The retired physics teacher I am married to had a student claim that his copy of the test didn't have a certain page in it. The triangle of paper left when he tore the page out was left under the staple.
There is always the classic kid who was told to use a pencil on his test (not Scantron) had written on the top of his page "Reason for pen, no pencil." The person who copied his test very carefully wrote the same on his test, in pencil.
My husband also had two versions of each test, often with completely different questions in certain places and often with just different numbers in the problems. I did his typing for him and was very careful to make them look the same at a casual glance, except of course for the tiny number at the bottom that indicated the version, and there were only a few differences anyway. He caught a lot of copiers that way, and the kids learned a lesson to not try it again. (It also was nice that all the kids got to review the varying questions at review when the tests were returned.)
He also had a student scheduled to take a makeup exam after a legitimate absence. The kid came storming into the office saying that this wasn't the same test Jason had taken. Husband said "No, but it covers the same material." The student threw the test down, said, "Well! I might as well just not take the test then!" and stormed out.
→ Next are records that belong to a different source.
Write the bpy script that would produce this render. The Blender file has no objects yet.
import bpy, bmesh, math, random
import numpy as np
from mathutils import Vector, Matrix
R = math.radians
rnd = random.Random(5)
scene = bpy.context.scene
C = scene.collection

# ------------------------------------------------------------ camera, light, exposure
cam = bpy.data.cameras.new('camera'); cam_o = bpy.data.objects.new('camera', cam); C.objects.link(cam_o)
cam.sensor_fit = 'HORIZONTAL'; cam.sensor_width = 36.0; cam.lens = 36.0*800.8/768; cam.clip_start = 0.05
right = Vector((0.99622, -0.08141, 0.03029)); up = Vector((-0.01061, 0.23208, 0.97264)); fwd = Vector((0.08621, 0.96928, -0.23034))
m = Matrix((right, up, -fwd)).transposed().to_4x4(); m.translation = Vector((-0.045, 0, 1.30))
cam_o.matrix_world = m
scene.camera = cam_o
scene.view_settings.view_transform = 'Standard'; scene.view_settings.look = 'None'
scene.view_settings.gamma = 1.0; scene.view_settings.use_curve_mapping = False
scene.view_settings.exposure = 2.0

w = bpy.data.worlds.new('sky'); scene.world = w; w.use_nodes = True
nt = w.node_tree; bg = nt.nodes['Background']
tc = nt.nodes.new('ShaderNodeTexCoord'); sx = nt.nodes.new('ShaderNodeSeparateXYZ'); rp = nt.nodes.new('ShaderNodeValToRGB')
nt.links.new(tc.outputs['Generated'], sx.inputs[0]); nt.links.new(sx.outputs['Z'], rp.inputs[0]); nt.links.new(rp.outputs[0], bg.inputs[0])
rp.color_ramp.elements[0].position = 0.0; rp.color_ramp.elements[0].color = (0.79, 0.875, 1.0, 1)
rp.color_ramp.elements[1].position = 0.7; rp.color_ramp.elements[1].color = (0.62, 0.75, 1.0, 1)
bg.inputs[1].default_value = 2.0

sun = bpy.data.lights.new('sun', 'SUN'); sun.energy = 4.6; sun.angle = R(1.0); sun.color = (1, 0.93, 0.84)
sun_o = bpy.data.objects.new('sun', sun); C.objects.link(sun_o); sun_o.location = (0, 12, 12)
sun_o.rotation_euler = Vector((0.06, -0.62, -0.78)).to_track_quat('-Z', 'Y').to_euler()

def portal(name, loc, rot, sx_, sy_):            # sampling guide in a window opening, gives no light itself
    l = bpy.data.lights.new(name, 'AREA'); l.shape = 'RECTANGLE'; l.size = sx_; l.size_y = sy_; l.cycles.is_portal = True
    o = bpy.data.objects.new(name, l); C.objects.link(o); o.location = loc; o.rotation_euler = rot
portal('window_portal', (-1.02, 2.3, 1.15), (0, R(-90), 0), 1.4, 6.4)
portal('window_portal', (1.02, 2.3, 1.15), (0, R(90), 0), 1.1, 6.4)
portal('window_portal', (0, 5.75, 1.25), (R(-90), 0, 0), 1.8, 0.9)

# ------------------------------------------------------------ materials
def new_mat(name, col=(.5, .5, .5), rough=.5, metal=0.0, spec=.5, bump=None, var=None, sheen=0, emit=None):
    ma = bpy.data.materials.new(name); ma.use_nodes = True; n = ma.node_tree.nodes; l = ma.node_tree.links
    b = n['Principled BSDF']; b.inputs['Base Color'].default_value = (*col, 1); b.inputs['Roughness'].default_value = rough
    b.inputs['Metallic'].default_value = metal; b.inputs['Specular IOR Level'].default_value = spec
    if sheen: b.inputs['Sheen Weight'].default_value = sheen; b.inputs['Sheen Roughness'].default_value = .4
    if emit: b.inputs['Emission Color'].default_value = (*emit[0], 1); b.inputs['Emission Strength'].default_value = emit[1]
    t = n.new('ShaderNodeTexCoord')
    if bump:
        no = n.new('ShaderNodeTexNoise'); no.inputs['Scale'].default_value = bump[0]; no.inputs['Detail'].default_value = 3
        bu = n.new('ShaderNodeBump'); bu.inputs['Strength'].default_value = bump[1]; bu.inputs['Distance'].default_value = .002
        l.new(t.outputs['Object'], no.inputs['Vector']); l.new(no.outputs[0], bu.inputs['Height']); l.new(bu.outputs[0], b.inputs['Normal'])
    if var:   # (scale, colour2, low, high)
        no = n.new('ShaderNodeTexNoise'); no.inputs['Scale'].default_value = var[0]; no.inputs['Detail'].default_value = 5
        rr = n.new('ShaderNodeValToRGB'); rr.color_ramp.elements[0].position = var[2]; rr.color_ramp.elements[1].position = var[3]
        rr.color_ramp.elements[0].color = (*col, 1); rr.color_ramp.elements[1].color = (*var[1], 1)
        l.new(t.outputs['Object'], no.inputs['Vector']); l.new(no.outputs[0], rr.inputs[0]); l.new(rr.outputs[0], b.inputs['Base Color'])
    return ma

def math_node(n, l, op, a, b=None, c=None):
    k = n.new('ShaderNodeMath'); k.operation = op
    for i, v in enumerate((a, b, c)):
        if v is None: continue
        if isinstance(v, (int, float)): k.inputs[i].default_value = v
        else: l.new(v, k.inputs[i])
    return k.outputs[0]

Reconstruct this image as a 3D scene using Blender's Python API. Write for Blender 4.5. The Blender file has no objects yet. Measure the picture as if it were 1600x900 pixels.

There were very strict safety rules in the science department. Each student was required to bring in a copy of the contract, signed by himself and a parent. Students who violated the rules were not allowed to take the class that day. Every year a few parents would come in whining about the kid's being kicked out, so the teacher would just go to the file cabinet and pull out student's contract. He never had trouble from special snowflakes, but some kids really got into trouble with their parents for forgery.
Some girls were stooped below the desk setting pieces of paper on fire, just for the fun of it! We never did figure that one out, but it was known they couldn't work together when the Bunson burners were turned on.